The multi-arts organization formed in 2011 in New York derives its name from the common approach of its two founders, Miriam Ibrahim and Heidi Mueller Smith, to the process of character development and analysis of a story. In their experience with theater production, which the two often discussed while riding the same train home from Stella Adler Studio of Acting, a story's heroes and antagonists weren't so easily distinguishable as they're often made out to be. Building on this theme, Ibrahim toyed with the idea of founding a company that could explore the ways through which the complexity of life and these "things in the grey" can be expressed, through various mediums, from the stage to the canvas.
Mueller Smith and Ibrahim decided to take advantage of this artistic synergy and created an organization that would support other artists and their work in the city. Since its founding just one year ago, Shades of Gray has already presented a handful of stage productions and exhibitions featuring actors, directors, playwrights, and multimedia artists from both Germany and the United States. It just completed its first Artist Exchange last month, hosting Hamburg-based artists at the SoHo gallery Space on White in a series called "Sorry for the Color." It will soon take its fall production, an original movement-theater rendition of the Grimm's fairy tale "Sterntaler-The Star Money," to a rooftop in Alphabet City.
The story of the Star Money involves a poor little girl who gives away all of her possessions- down to her very last piece of clothing- to help others, only to be rewarded when the stars above her turn to coins and fall from the sky. Ibrahim describes the movement theatre piece as an exploration of "the physicality of emotions," performed by Japanese artist Nao Daobashi. While asking the question "is it that easy to give away and to do good?", explains Ibrahim, the piece looks to identify and portray the internal experience represented by the falling money-stars in the children's story.
The "Sterntaler" theme is also reminiscent of its artistic directors' investment into the organization. Apart from minimal support from an arts foundation and donations, The Shades of Gray is run largely on their own resources, essentially running the organization as volunteers, with Ibrahim's Queens apartment sometimes even doubling as a studio.
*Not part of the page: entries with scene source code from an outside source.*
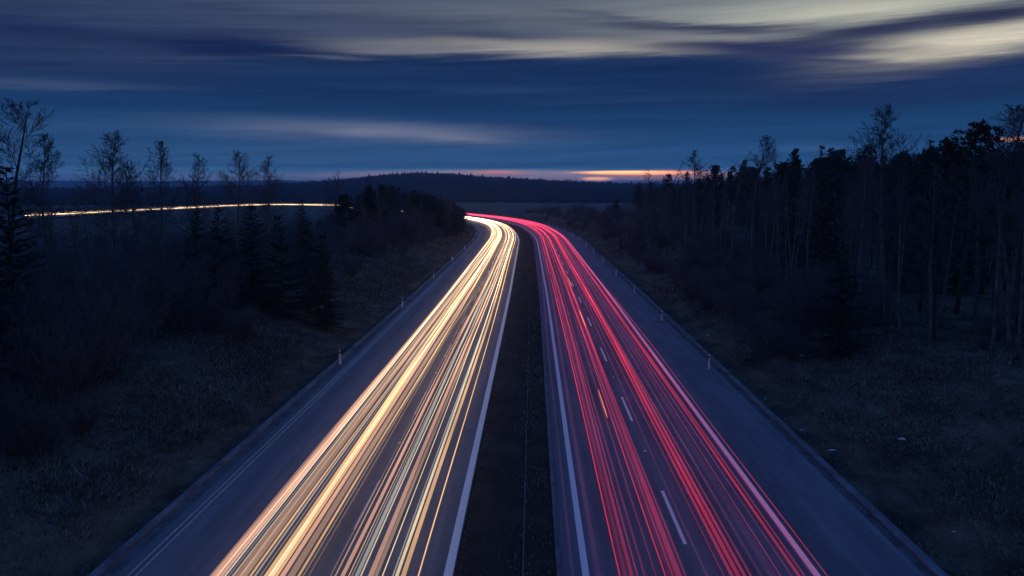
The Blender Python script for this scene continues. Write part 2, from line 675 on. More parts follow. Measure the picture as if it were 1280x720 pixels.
# painted markings, 4 mm above the asphalt
strip('road_marking', -2.68, -2.40, .004, M['paint'])
strip('road_marking', 1.66, 1.88, .004, M['paint'])
strip('road_marking', 8.90, 9.10, .004, M['paint'])
strip('road_marking', -9.62, -9.48, .004, M['worn'])
strip('road_marking', -12.56, -12.50, .004, M['worn'])
strip('road_marking', -12.32, -12.26, .004, M['worn'])
for u, first in ((5.30, ground_at(857, 680).y), (-6.22, ground_at(440, 662).y)):
    for k in range(-2, 24):
        y0 = first + 18 * k
        bb = MB()
        for j in range(4):
            for s in ((-.065, .065) if u > 0 else (-.05, .05)):
                bb.v.append(road(y0 + 2 * j, u + s, .004))
        for j in range(3):
            bb.f.append((2 * j, 2 * j + 1, 2 * j + 3, 2 * j + 2))
        tag(bb.build('road_marking_dash', M['paint'] if u > 0 else M['worn']), kind='structure')
# reflecting studs in the gaps of the dashed lines
st = MB()
st.box((0, 0, .02), (.075, .06, .02), 0, .7)
stud0 = None
studs = []
for u, first in ((5.30, ground_at(857, 680).y), (-6.22, ground_at(440, 662).y)):
    for k in range(-1, 8):
        y = first + 18 * k + 12
        if stud0 is None:
            stud0 = bpy.data.objects.new('road_stud', None)
            col.objects.link(stud0)
            st.build('stud_body', M['white'], stud0)
            q = MB()
            q.box((0, -.062, .02), (.05, .006, .011))
            q.build('lens', M['silver'], stud0)
            o = stud0
            o.location = road(y, u, .003)
        else:
            o = dup(stud0, road(y, u, .003))
        side = 'taillight' if u > 0 else 'headlight'
        tag(o, f'small white reflecting stud between lane dashes on the {side} carriageway', 'road stud', f'road studs on the {side} carriageway')

# drain covers
q = MB()
q.box((0, 0, 0), (.42, .3, .03))
p = ground_at(823, 402)
o = q.build('drain_cover', M['gravel'], loc=(p.x + .1, p.y, .0))
o.scale = (1.2, 1.6, 1)
tag(o, 'pale drain cover at the shoulder edge behind the second delineator post', 'drain cover')

# ------------------------------------------------------------------ delineator posts
def make_post():
    r = bpy.data.objects.new('delineator_post', None)
    col.objects.link(r)
    b_ = MB()
    b_.box((0, 0, .36), (.06, .045, .36), 0, .96)
    b_.box((0, 0, .95), (.0565, .042, .045), 0, .55)
    b_.build('post_body', M['white'], r)
    k = MB()
    k.box((0, 0, .8125), (.0625, .0475, .07))
    kb = k.build('black_band', M['black'], r)
    e = MB()
    e.box((0, -.0505, .81), (.036, .003, .06))
    e.build('reflector', M['orange'], kb)
    return r


post0 = make_post()
names = ['nearest to the bridge', 'second from the bridge', 'third from the bridge', 'fourth from the bridge', 'fifth from the bridge', 'sixth from the bridge', 'seventh from the bridge', 'eighth from the bridge',
         'ninth from the bridge', 'tenth from the bridge', 'eleventh from the bridge', 'twelfth from the bridge']
base = ground_at(880, 461).y
for k in range(12):
    y = base + 24.2 * k
    o = post0 if k == 0 else dup(post0, (0, 0, 0))
    p = road(y, 11.95, .0)
    o.location = p
    o.rotation_euler = (R(1.0), R(2.0 if k == 0 else rnd.uniform(-2, 2)), 0)
    tag(o, f'white delineator post with orange reflector beside the taillight carriageway, {names[k]}', 'delineator post', 'posts along the taillight carriageway')
base = ground_at(430, 455).y
for k in range(8):
    y = base + 33 * k
    o = dup(post0, road(y, -13.2, -.03))
    o.rotation_euler = (0, R(rnd.uniform(-2, 2)), 0)
    tag(o, f'bluish white delineator post beside the headlight carriageway, {names[k]}', 'delineator post', 'posts along the headlight carriageway')

# ------------------------------------------------------------------ light trails
AMB = (1.0, .55, .22)
SAL = (1.0, .50, .28)
CRM = (1.0, .78, .46)
GRY = (.75, .68, .58)
TEA = (.54, .52, .42)
BRN = (.62, .36, .19)
WHT = (1.0, .88, .68)
RED = (1.0, .030, .060)
ROS = (.90, .042, .095)
DIM = (.62, .030, .080)
PUR = (.30, .05, .13)
_gm = {}


def gmat(key, c, s, far):
    k = (key, round(s, 3), far)
    if k not in _gm:
        _gm[k] = glow(f'{key}_lamp_light', c, s, far)
    return _gm[k]


COLS = {'amber': AMB, 'salmon': SAL, 'cream': CRM, 'grey': GRY, 'teal': TEA, 'brown': BRN, 'white': WHT, 'red': RED, 'rose': ROS, 'dark red': DIM, 'purple': PUR}
ORD = ['first', 'second', 'third', 'fourth', 'fifth', 'sixth', 'seventh', 'eighth', 'ninth', 'tenth', 'eleventh', 'twelfth', 'thirteenth', 'fourteenth', 'fifteenth', 'sixteenth', 'seventeenth',
       'eighteenth', 'nineteenth', 'twentieth']


def trail_mesh(px, z, r, y0=2.0, y1=640.0, drift=0.0, px2=None, ph=0.0):
    """a lamp's path: starts where the ray through (px, 720) meets the height z, then follows the lane"""
    u0 = ground_at(px, 720, z).x - xc(28)
    b_ = MB()
    pts = []
    y = y0
    while y <= y1:
        u = u0 + drift * sstep(70, 190, y) + .10 * math.sin(y / 38 + ph) * sstep(30, 90, y)
        pts.append(road(y, u, z + .012 * math.sin(y / 5.3 + ph * 3)))
        y += 3.0 if y < 120 else 6.0
    b_.tube(pts, r, 6)
    return b_


# (pixel at the bottom edge, colour, width in m, strength, drift across the lane far away)
HEAD = [(262, 'brown', 0.013, 0.260, .2), (268, 'salmon', 0.080, 0.270, .15), (275, 'salmon', 0.080, 0.306, .1), (281, 'cream', 0.018, 0.420, .3), (286, 'teal', 0.025, 0.120, .2), (296, 'brown', 0.116, 0.180, .1),
        (304, 'brown', 0.102, 0.225, .3), (313, 'amber', 0.036, 0.306, .4), (319, 'grey', 0.020, 0.130, .3), (325, 'grey', 0.015, 0.160, .0), (334, 'amber', 0.087, 0.378, .25), (339, 'cream', 0.065, 0.378, .15),
        (344, 'amber', 0.072, 0.324, .3), (353, 'salmon', 0.072, 0.252, .2), (364, 'brown', 0.102, 0.198, .3), (373, 'amber', 0.041, 0.324, .1), (291, 'cream', 0.020, 0.160, .5),
        (386, 'brown', 0.012, 0.200, 2.4), (318, 'white', 0.022, 0.120, 1.1), (272, 'white', 0.020, 0.120, .6), (379, 'cream', 0.014, 0.160, 1.6)]
HEAD2 = [(419, 'brown', 0.022, 0.320, .2), (428, 'salmon', 0.065, 0.234, .1), (436, 'amber', 0.014, 0.340, -.2), (446, 'teal', 0.060, 0.190, .2), (451, 'cream', 0.022, 0.360, .1), (463, 'salmon', 0.080, 0.234, -.1),
         (470, 'brown', 0.058, 0.198, .1), (478, 'cream', 0.018, 0.380, .0), (491, 'teal', 0.022, 0.280, .1), (496, 'cream', 0.051, 0.324, .0), (504, 'amber', 0.072, 0.288, .0), (523, 'amber', 0.022, 0.460, -.05),
         (413, 'brown', 0.012, 0.200, -2.2), (440, 'white', 0.020, 0.120, -.7)]
TAIL = [(716, 'purple', .04, 0.036, .2), (748, 'purple', .08, 0.036, .1), (775, 'red', .02, 0.230, -.15), (782, 'dark red', .045, 0.072, .1), (790, 'rose', .05, 0.079, .15), (785, 'dark red', .18, 0.022, .1),
        (797, 'rose', .025, 0.094, .0), (806, 'dark red', .03, 0.086, .15), (832, 'red', .02, 0.216, .1), (841, 'rose', .03, 0.086, .2), (849, 'rose', .09, 0.086, .15), (857, 'dark red', .035, 0.108, .1),
        (843, 'dark red', .2, 0.022, .2), (820, 'dark red', .012, 0.130, 1.0)]
TAIL2 = [(884, 'purple', .03, 0.072, .2), (905, 'dark red', .03, 0.072, .25), (915, 'red', .05, 0.122, -.1), (923, 'red', .065, 0.144, .05), (931, 'rose', .05, 0.130, .0), (939, 'rose', .035, 0.086, .15),
         (952, 'purple', .05, 0.072, .1), (966, 'purple', .12, 0.029, .0), (976, 'dark red', .02, 0.108, .15), (990, 'rose', .016, 0.108, .1), (999, 'red', .045, 0.130, -.05), (1006, 'rose', .035, 0.101, -.1), (1017, 'dark red', .015, 0.144, -.1),
         (1022, 'rose', .085, .075, -.15), (1034, 'dark red', .012, 0.252, -.6)]  # broad rose strand over the edge line is added, giving the paint a pink glow


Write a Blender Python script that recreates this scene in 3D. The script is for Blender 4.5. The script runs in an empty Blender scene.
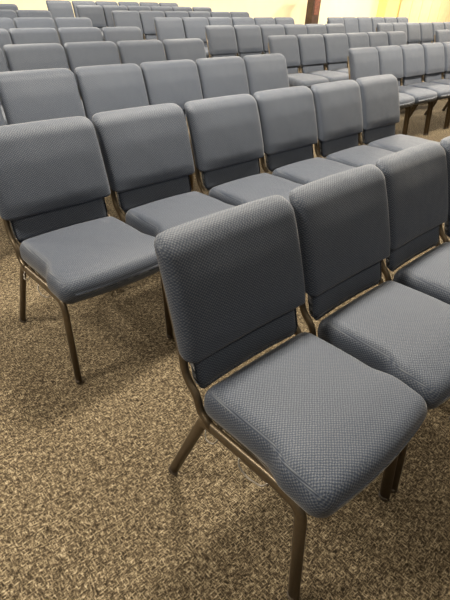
import bpy, bmesh, math, random
import numpy as np
from mathutils import Vector, Matrix
random.seed(4)
scene = bpy.context.scene
scene.view_settings.view_transform = 'Standard'

# ------------------------------------------------------------ materials
def new_mat(name):
    m = bpy.data.materials.new(name); m.use_nodes = True
    nt = m.node_tree
    return m, nt, nt.nodes['Principled BSDF']
def N(nt, t, **kw):
    n = nt.nodes.new(t)
    for k, v in kw.items(): setattr(n, k, v)
    return n
def math_node(nt, op, a, b=None, c=None):
    n = N(nt, 'ShaderNodeMath', operation=op)
    for i, v in enumerate((a, b, c)):
        if v is None: continue
        if isinstance(v, (int, float)): n.inputs[i].default_value = v
        else: nt.links.new(v, n.inputs[i])
    return n.outputs[0]
def ramp(nt, fac, stops):
    r = N(nt, 'ShaderNodeValToRGB')
    els = r.color_ramp.elements
    while len(els) < len(stops): els.new(0.5)
    for e, (p, c) in zip(els, stops):
        e.position = p; e.color = (*c, 1)
    nt.links.new(fac, r.inputs[0])
    return r.outputs[0]
def noise(nt, vec, scale, detail=2, rough=.5):
    n = N(nt, 'ShaderNodeTexNoise')
    n.inputs['Scale'].default_value = scale
    n.inputs['Detail'].default_value = detail
    n.inputs['Roughness'].default_value = rough
    if vec is not None: nt.links.new(vec, n.inputs['Vector'])
    return n.outputs['Fac']

def fabric():
    m, nt, b = new_mat('blue_grey_weave')
    uv = N(nt, 'ShaderNodeUVMap').outputs[0]
    wob = N(nt, 'ShaderNodeTexNoise'); wob.inputs['Scale'].default_value = 80
    nt.links.new(uv, wob.inputs['Vector'])
    add = N(nt, 'ShaderNodeVectorMath', operation='MULTIPLY_ADD')
    nt.links.new(wob.outputs['Color'], add.inputs[0]); add.inputs[1].default_value = (.006, .006, 0)
    nt.links.new(uv, add.inputs[2])
    sep = N(nt, 'ShaderNodeSeparateXYZ'); nt.links.new(add.outputs[0], sep.inputs[0])
    k = 2*math.pi/0.0108
    su = math_node(nt, 'SINE', math_node(nt, 'MULTIPLY', sep.outputs[0], k))
    sv = math_node(nt, 'SINE', math_node(nt, 'MULTIPLY', sep.outputs[1], k*1.25))
    h = math_node(nt, 'MULTIPLY_ADD', math_node(nt, 'MULTIPLY', su, sv), .5, .5)
    nz = noise(nt, uv, 380, 2)
    f = math_node(nt, 'ADD', math_node(nt, 'MULTIPLY', h, .6), math_node(nt, 'MULTIPLY', nz, .5))
    col = ramp(nt, f, [(.2, (.018, .025, .042)), (.52, (.040, .051, .076)), (.85, (.122, .130, .142))])
    nt.links.new(col, b.inputs['Base Color'])
    b.inputs['Roughness'].default_value = .58
    b.inputs['Specular IOR Level'].default_value = .42
    b.inputs['Sheen Weight'].default_value = .20
    b.inputs['Sheen Roughness'].default_value = .35
    b.inputs['Sheen Tint'].default_value = (1, .93, .82, 1)
    bp = N(nt, 'ShaderNodeBump'); bp.inputs['Strength'].default_value = .65
    bp.inputs['Distance'].default_value = .0015
    nt.links.new(f, bp.inputs['Height'])
    wr = N(nt, 'ShaderNodeBump'); wr.inputs['Strength'].default_value = .28
    wr.inputs['Distance'].default_value = .012
    nt.links.new(noise(nt, uv, 9, 1.5), wr.inputs['Height'])
    nt.links.new(wr.outputs[0], bp.inputs['Normal'])
    nt.links.new(bp.outputs[0], b.inputs['Normal'])
    return m
def simple(name, col, rough=.5, metal=0., nscale=30, amt=.12, emis=None):
    m, nt, b = new_mat(name)
    tc = N(nt, 'ShaderNodeTexCoord').outputs['Object']
    f = noise(nt, tc, nscale, 3)
    lo = tuple(c*(1-amt) for c in col); hi = tuple(min(1, c*(1+amt)) for c in col)
    nt.links.new(ramp(nt, f, [(.3, lo), (.7, hi)]), b.inputs['Base Color'])
    b.inputs['Roughness'].default_value = rough
    b.inputs['Metallic'].default_value = metal
    if emis:
        b.inputs['Emission Color'].default_value = (*emis[0], 1)
        b.inputs['Emission Strength'].default_value = emis[1]
    return m
def carpet():
    m, nt, b = new_mat('carpet_brown_fleck')
    tc = N(nt, 'ShaderNodeTexCoord').outputs['Object']
    def stretched(s, scale):
        mp = N(nt, 'ShaderNodeMapping'); mp.inputs['Scale'].default_value = s
        nt.links.new(tc, mp.inputs[0]); return noise(nt, mp.outputs[0], scale, 1.5, .6)
    a = stretched((1, .27, 1), 220)
    c = stretched((.27, 1, 1), 220)
    mx = math_node(nt, 'MAXIMUM', a, c)
    fine = noise(nt, tc, 430, 2)
    big = noise(nt, tc, 1.6, 2)
    patch = noise(nt, tc, 40, 2)
    f = math_node(nt, 'ADD', math_node(nt, 'MULTIPLY', mx, .80), math_node(nt, 'MULTIPLY', fine, .30))
    f = math_node(nt, 'ADD', f, math_node(nt, 'MULTIPLY', math_node(nt, 'SUBTRACT', big, .5), .06))
    f = math_node(nt, 'ADD', f, math_node(nt, 'MULTIPLY', math_node(nt, 'SUBTRACT', patch, .5), .15))
    col = ramp(nt, f, [(.49, (.019, .013, .007)), (.58, (.084, .061, .034)), (.66, (.205, .158, .096)), (.77, (.43, .35, .23))])
    nt.links.new(col, b.inputs['Base Color'])
    b.inputs['Roughness'].default_value = .95
    b.inputs['Specular IOR Level'].default_value = .15
    bp = N(nt, 'ShaderNodeBump'); bp.inputs['Strength'].default_value = .6
    bp.inputs['Distance'].default_value = .003
    nt.links.new(f, bp.inputs['Height']); nt.links.new(bp.outputs[0], b.inputs['Normal'])
    return m
M_FAB = fabric()
M_MET = simple('bronze_frame', (.12, .088, .052), .38, .6, 80, .1)
M_RUB = simple('rubber_foot', (.06, .044, .028), .6)
M_WIRE = simple('steel_wire', (.3, .27, .23), .35, .9)
M_CARPET = carpet()
M_WALL = simple('wall_cream_paint', (.90, .78, .50), .8, 0, 3, .03)
M_GOLD = simple('wall_gold_paint', (.95, .74, .27), .8, 0, 3, .04)
M_TAN = simple('partition_tan', (.78, .62, .34), .6, 0, 5, .06)
M_BASE = simple('baseboard_dark', (.10, .07, .045), .6)
M_CEIL = simple('ceiling_tile', (.8, .78, .72), .9, 0, 60, .05)
M_LAMP = simple('troffer_diffuser', (.9, .88, .8), .5, emis=((1, .93, .78), 3.0))
M_WOOD = simple('dark_wood', (.065, .035, .022), .4, 0, 12, .35)
M_RED = simple('brown_cloth', (.16, .055, .03), .8, 0, 20, .5)

# ------------------------------------------------------------ mesh helpers
def axis_samples(a, r, n):
    inner = list(np.linspace(-(a-r), a-r, n))
    e = [a-r+r*math.tan(math.radians(t)) for t in (15, 30, 45)]
    return [-x for x in reversed(e)] + inner + e
def rounded_box(bm, half, r, n, fn, mat):
    ax = [axis_samples(half[i], r, n[i]) for i in range(3)]
    cache = {}; faces = []
    def vert(q):
        key = tuple(round(c, 6) for c in q)
        if key in cache: return cache[key]
        inner = [max(-(half[i]-r), min(half[i]-r, q[i])) for i in range(3)]
        d = Vector([q[i]-inner[i] for i in range(3)])
        p = Vector(inner) + d.normalized()*r
        v = bm.verts.new(fn(p)); cache[key] = v
        return v
    for i in range(3):
        j, k = (i+1) % 3, (i+2) % 3
        for s in (-1, 1):
            for a in range(len(ax[j])-1):
                for c in range(len(ax[k])-1):
                    quad = []
                    for (da, dc) in ((0, 0), (1, 0), (1, 1), (0, 1)):
                        q = [0, 0, 0]; q[i] = s*half[i]; q[j] = ax[j][a+da]; q[k] = ax[k][c+dc]
                        quad.append(vert(q))
                    if s < 0: quad.reverse()
                    f = bm.faces.new(quad); f.material_index = mat; f.smooth = True
                    faces.append(f)
    return faces
def fillet(pts, rad, seg=5):
    P = [Vector(p) for p in pts]; out = [P[0]]
    for i in range(1, len(P)-1):
        a, b, c = P[i-1], P[i], P[i+1]
        r = min(rad, (a-b).length*.45, (c-b).length*.45)
        s = b+(a-b).normalized()*r; e = b+(c-b).normalized()*r
        for t in range(seg+1):
            u = t/seg
            out.append(s*(1-u)**2 + b*2*u*(1-u) + e*u*u)
    out.append(P[-1]); return out
def tube(bm, pts, r, mat, seg=10, r2=None):
    r2 = r2 or r
    up = Vector((1, 0, 0)); rings = []
    for i, p in enumerate(pts):
        t = (pts[min(i+1, len(pts)-1)]-pts[max(i-1, 0)]).normalized()
        if i == 0:
            up = Vector((1, 0, 0)) if abs(t.x) < .9 else Vector((0, 0, 1))
        n = (up - t*up.dot(t)).normalized(); up = n; bn = t.cross(n)
        rings.append([bm.verts.new(p+n*math.cos(2*math.pi*k/seg)*r+bn*math.sin(2*math.pi*k/seg)*r2) for k in range(seg)])
    for a, b in zip(rings, rings[1:]):
        for k in range(seg):
            f = bm.faces.new((a[k], a[(k+1) % seg], b[(k+1) % seg], b[k])); f.smooth = True; f.material_index = mat
    f = bm.faces.new(list(reversed(rings[0]))); f.material_index = mat
    f = bm.faces.new(rings[-1]); f.material_index = mat
def sstep(a, b, x):
    t = max(0, min(1, (x-a)/(b-a))); return t*t*(3-2*t)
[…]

But it upholds the principle of the organization to support fellow artists and is the reason Ibrahim, originally from Germany, has chosen to make a go of it in New York. "Everyone helps everyone else here," she says, but in the same sentence, Ibrahim says she has a long-term plan. "We just started here," she says, but hopes to one day launch a Shades of Gray in her native Hamburg.
The very first Shades of Gray event centered on the concept of outsiders, or at least the perception of "being on the outside." Inviting actors to take the stage and share a real-life experience of when they felt like an outsider, it established a working theme of examining the less obvious conflicts that drive characters on the stage and in life.
This fall, Mueller Smith will take the helm to direct an original play titled "Inside Out," set in an environment about as colorful as they come: a New York City subway car. At first placed together purely by circumstance and limited to outer appearance, the characters will be forced to interact during the course of the play, touching on the familiar Shades of Gray theme as the characters develop. Audience judgments of the faces on the train should be challenged and deconstructed as they interact, and the categorization of "insiders" versus "outsiders" will be subject to a changing group dynamic.
In many contexts, gray is portrayed as largely colorless, and "symbolizes dull," says Mueller Smith. But it's a result more than a color, she and Ibrahim say, and one you can only get from mixing those colors that symbolize exactly what life is not: black and white.